Извне это здешнее свойство уже замечено — как некоторая общая характеристика, увы. Как-то в итальянской газете, в обсуждении какого-то из российских дел, я прочла сказанное между делом, как всем известный факт: «русские, с их обычным цинизмом и фатализмом…». Имелись в виду, естественно, постсоветские русские — но других-то наши соседи по планете не видели! Мне было обидно, что недавно еще «таинственная русская душа» разгадана таким образом. Но возразить на это мне было бы нечего, кроме: «но бывают и исключения». «Исключениям» этим, то есть тем, которые почему-то еще склонны доверять миру и людям, приходится несладко.

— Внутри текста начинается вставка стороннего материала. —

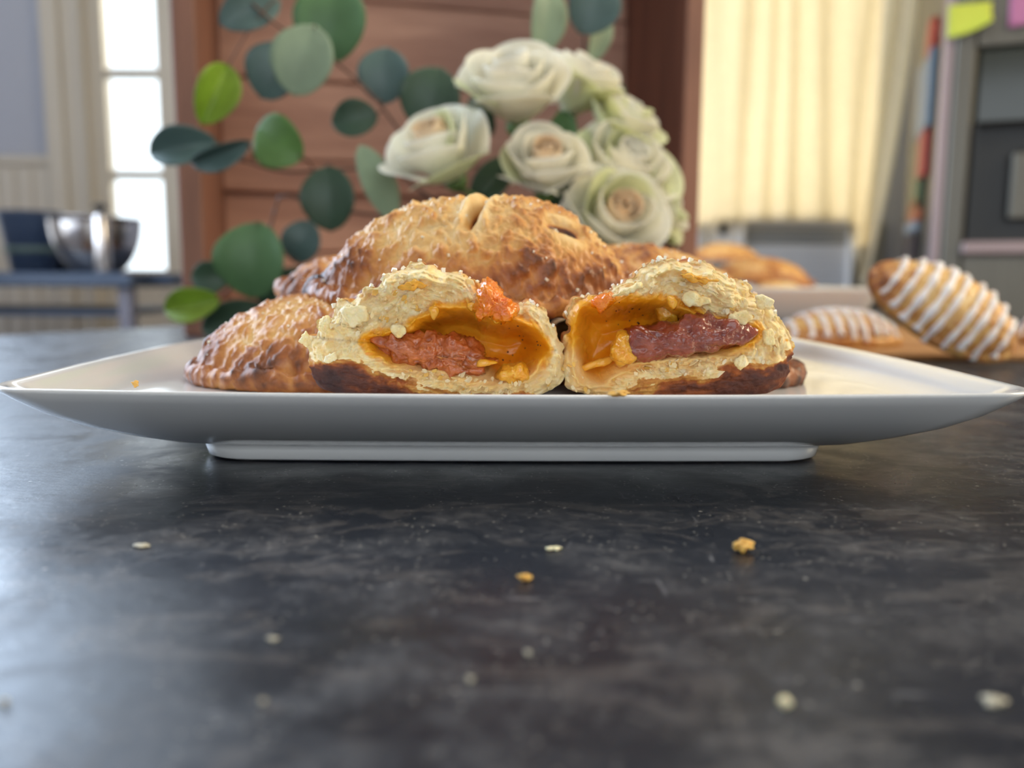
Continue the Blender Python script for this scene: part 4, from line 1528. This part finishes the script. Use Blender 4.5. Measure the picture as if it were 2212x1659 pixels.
for (y, py, w, h, col, label, r_) in [
        (.20, 80, .09, .09, srgb(176, 72, 52), 'rust red round magnet highest on the side of the refrigerator', True),
        (.26, 205, .22, .16, srgb(104, 124, 140), 'blue-grey card magnet on the side of the refrigerator, below the round one', False),
        (.22, 330, .10, .10, srgb(170, 54, 44), 'red square magnet halfway down the side of the refrigerator', False),
        (.28, 412, .12, .08, srgb(74, 92, 56), 'green magnet under the red square one', False),
        (.30, 452, .16, .05, srgb(178, 98, 60), 'orange strip magnet under the green one', False),
        (.34, 490, .18, .035, srgb(150, 160, 168), 'pale grey clip magnet above the lowest dark one', False),
        (.36, 550, .22, .12, srgb(52, 38, 40), 'dark brown magnet pad lowest on the side of the refrigerator', False)]:
    dpt = (FM @ Vector((-.02, y, 0))).y
    magnet(y, sz(py, dpt), w, h, col, label, r_)

# ------------------------------------------------------------------ table with bowls at the left
td = 2.1
tz1, tz0 = sz(594, td), sz(626, td)
tb = empty('side_table', (sx6(100, td), td + .25, FZ), None, 'dark blue topped side table with metal legs in front of the glazed door', 'table')
tx0, tx1 = sx6(-420, td), sx6(284, td)
tp = lambda n_, vf, m: mk(n_, vf[0], vf[1], m, tb, False, world=True)
tp('tabletop', box_vf(tx0, tx1, td, td + .5, tz0, tz1, .005), M_TABLE)
tp('side_leaf', box_vf(tx1, sx6(372, td + .1), td + .1, td + .4, sz(617, td + .1), sz(602, td + .1), .003), M_TABLE)
for x in (tx0 + .03, sx6(242, td)):
    for y in (td + .02, td + .44):
        tp('leg', box_vf(x, x + .036, y, y + .036, FZ, tz0, .003), M_LEG)
tp('lower_shelf', box_vf(tx0 + .03, sx6(242, td), td + .02, td + .47, sz(690, td), sz(678, td), .003), M_TABLE)


def bowl(name, px, d, rpx, h_px, label, mat, base=.5, cat='bowl'):
    r = rpx * d / F_PX
    h = h_px * d / F_PX
    pr_ = []
    for i in range(13):
        a = i / 12
        pr_.append((r * (base + (1 - base) * math.sin(a * PI / 2) ** .8), h * a ** 1.25 + .0003))
    pr_ += [(r * 1.03, h), (r * 1.03, h + .003), (r * .985, h + .003)]
    for i in range(12, -1, -1):
        a = i / 12
        pr_.append((r * (base + (1 - base) * math.sin(a * PI / 2) ** .8) - .003, h * a ** 1.25 + .004))
    o = mk(name, *lathe_vf(pr_, 48), mat, None)
    o.location = (sx6(px, d), d, tz1)
    tag(o, label, cat)
    return o


bowl('mixing_bowl', 212, td + .16, 90, 112, 'shiny steel mixing bowl on the side table in front of the door panes', M_CHROME, .45)
bowl('mixing_bowl', 150, td + .425, 48, 86, 'smaller steel bowl half hidden between the dark tub and the shiny bowl', M_CHROME, .5)
can = empty('canister', (sx6(228, td + .06), td + .05, tz1), None, 'small glass-bright steel canister with a dark knob, before the mixing bowl', 'canister')
cr_ = 17 * (td + .05) / F_PX
chh = 118 * (td + .05) / F_PX
mk('body', *lathe_vf([(cr_ * .96, .0003), (cr_, .003), (cr_, chh), (cr_ * .9, chh + .006)], 28), M_CHROME, can)
mk('knob', *lathe_vf([(.004, chh + .006), (.004, chh + .012), (.016, chh + .018), (.018, chh + .026), (.012, chh + .032), (.001, chh + .033)], 20), M_BLACK, can)
tub = empty('plastic_tub', (sx6(58, td + .30), td + .34, tz1), None, 'dark blue flared tub with a pale green band at the left edge', 'tub')
r0, r1, hh = .058, .090, sz(452, td + .14) - tz1
mk('body', *lathe_vf([(r0, .0003), (r0 + .004, .01), (r1, hh * .92), (r1 + .004, hh * .96), (r1 + .002, hh), (r1 - .004, hh), (r1 - .006, hh * .92), (r0, .012), (.002, .012)], 48), M_TUB, tub)
bh = hh * .32
mk('band', *lathe_vf([(r0 + .002 + (r1 - r0) * .30, bh), (r0 + .006 + (r1 - r0) * .32, bh + .001), (r0 + .006 + (r1 - r0) * .45, bh + .018), (r0 + .002 + (r1 - r0) * .46, bh + .019)], 48), M_TUBBAND, tub)
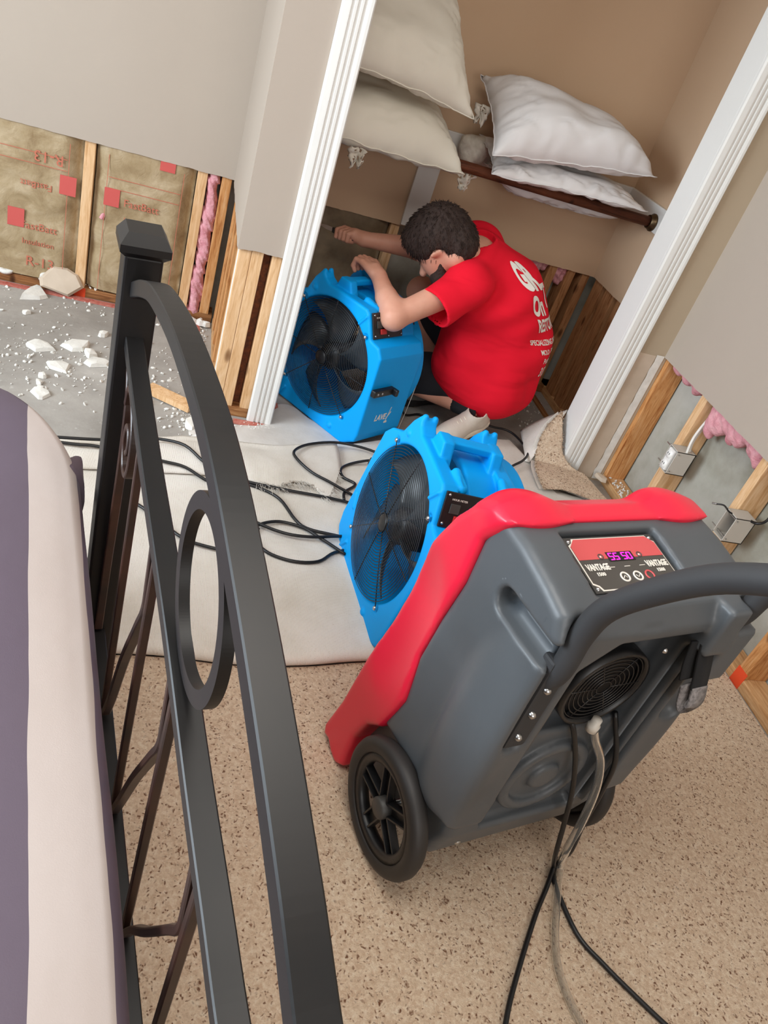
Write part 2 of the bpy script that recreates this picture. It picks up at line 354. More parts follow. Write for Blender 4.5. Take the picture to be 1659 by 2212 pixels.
def sdpoly(U, V, poly):
    U, V = np.broadcast_arrays(U, V); d = np.full(U.shape, 1e9); s = np.ones(U.shape); n = len(poly)
    for i in range(n):
        a = poly[i]; b = poly[i-1]; ex, ey = b[0]-a[0], b[1]-a[1]; wx, wy = U-a[0], V-a[1]
        t = np.clip((wx*ex+wy*ey)/(ex*ex+ey*ey+1e-12), 0, 1); d = np.minimum(d, (wx-ex*t)**2+(wy-ey*t)**2)
        c1 = V >= a[1]; c2 = V < b[1]; c3 = ex*wy > ey*wx
        s = np.where((c1 & c2 & c3) | (~c1 & ~c2 & ~c3), -s, s)
    return s*np.sqrt(d)
def ext(poly, axis, a, b, rr=0.0):
    o = [i for i in range(3) if i != axis]
    def fn(X, Y, Z):
        P = [X, Y, Z]; d = sdpoly(P[o[0]], P[o[1]], poly)+rr; q = np.abs(P[axis]-(a+b)/2)-(b-a)/2+rr
        return np.minimum(np.maximum(d, q), 0)+np.sqrt(np.maximum(d, 0)**2+np.maximum(q, 0)**2)-rr
    lo = [0]*3; hi = [0]*3
    for j, i in enumerate(o): lo[i] = min(p[j] for p in poly); hi[i] = max(p[j] for p in poly)
    lo[axis] = a; hi[axis] = b; return fn, np.array(lo), np.array(hi)
def nz3(v, s, seed=0.0): return noise.noise(Vector(v)*s+Vector((seed, seed*1.7, seed*0.3)))

# ================================================================== THE ROOM
YB, YF, XR, XP, CUT, TOP = 3.195, 2.447, 1.812, 0.20, 0.607, 2.44
def struct(o): o['kind'] = 'structure'; return o
fl = struct(box('floor', (-2.6, -2.1, -0.12), (2.05, 3.45, 0.0), CONC))
struct(box('ceiling', (-2.6, -2.1, TOP), (1.95, 3.32, TOP+0.1), CEILM))
def ragged(a, b, z0, amp, n, seed, axis, off, thick, ztop, flip=1):
    """drywall sheet along one axis with a slightly torn bottom edge. off: coordinate of the face, thick signed away from room"""
    vs = []; fs = []
    for i in range(n+1):
        t = a+(b-a)*i/n; z = z0+amp*(nz3((t*17, seed, 0), 1)+0.5*nz3((t*53, seed, 2), 1)); 
        for d in (0, thick):
            for zz in (z, ztop): vs.append((t, off+d, zz) if axis == 0 else (off+d, t, zz))
    for i in range(n):
        o = i*4; p = o+4
        fs += [(o, p, p+1, o+1), (o+2, o+3, p+3, p+2), (o, o+2, p+2, p), (o+1, p+1, p+3, o+3)]
    fs += [(0, 1, 3, 2), (n*4, n*4+2, n*4+3, n*4+1)]
    return vs, fs
def sheet(name, m, parent=None, **k):
    o = pyd(name, *ragged(**k), m, parent, False); bm = bmesh.new(); bm.from_mesh(o.data); bmesh.ops.recalc_face_normals(bm, faces=bm.faces); bm.to_mesh(o.data); bm.free(); return o
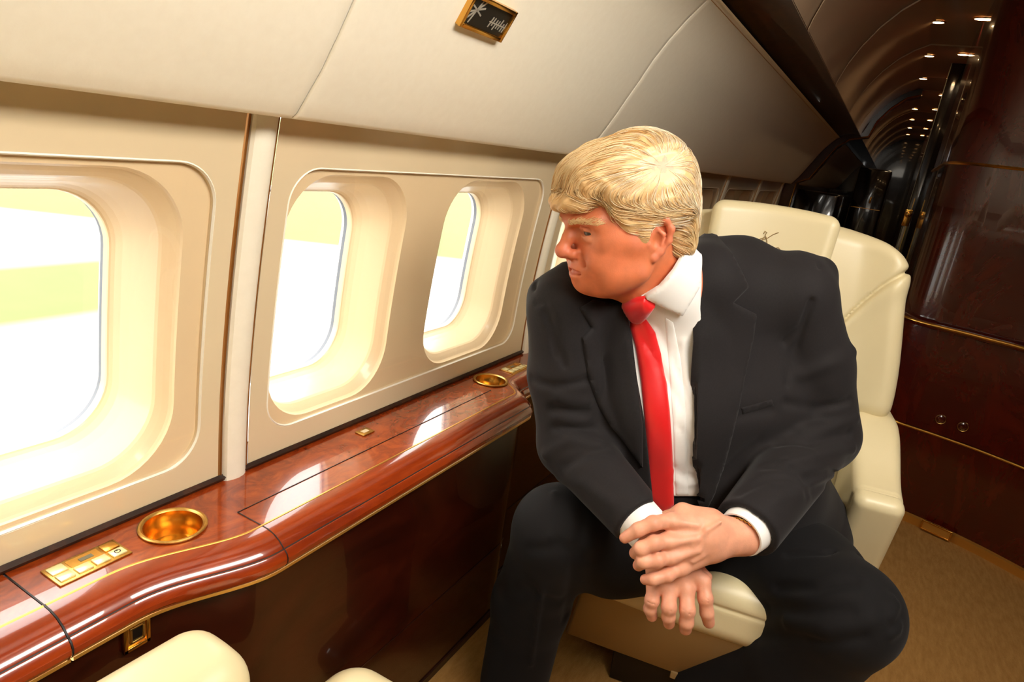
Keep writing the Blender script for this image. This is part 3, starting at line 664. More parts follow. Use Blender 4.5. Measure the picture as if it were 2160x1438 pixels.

Есть множество причин, по которым общий господствующий тон у нас стал таким циничным. Слишком много обманывали, слишком страшны последствия «энтузиазма», известные нам. Слишком тяжело переживать все по-настоящему, лучше уж раз и навсегда решить: все так, все ничего не стоит, и жить дальше в относительном спокойствии. Защитная, терапевтическая, оборонительная позиция. Однако там, где она встречает нечто чуждое себе, из защитной она мигом превращается в атакующую — и атакующую без малейшей жалости, как я заметила. Жалости циник не знает. Атакует он своим излюбленным способом: «А сам-то ты кто?»
Да, цинизм всегда после чего-то, а после него — я в этом солидарна с Аверинцевым — уже ничего. Этого он и хочет: чтобы уже ничего. Чтобы никто никаких «иллюзий» не питал. Существует ли — помимо «иллюзий» — такая вещь, как надежда? Здесь цинизм и фарисейство совсе не противопоставлены: оба эти позиции исключают надежду — надежду на настоящее.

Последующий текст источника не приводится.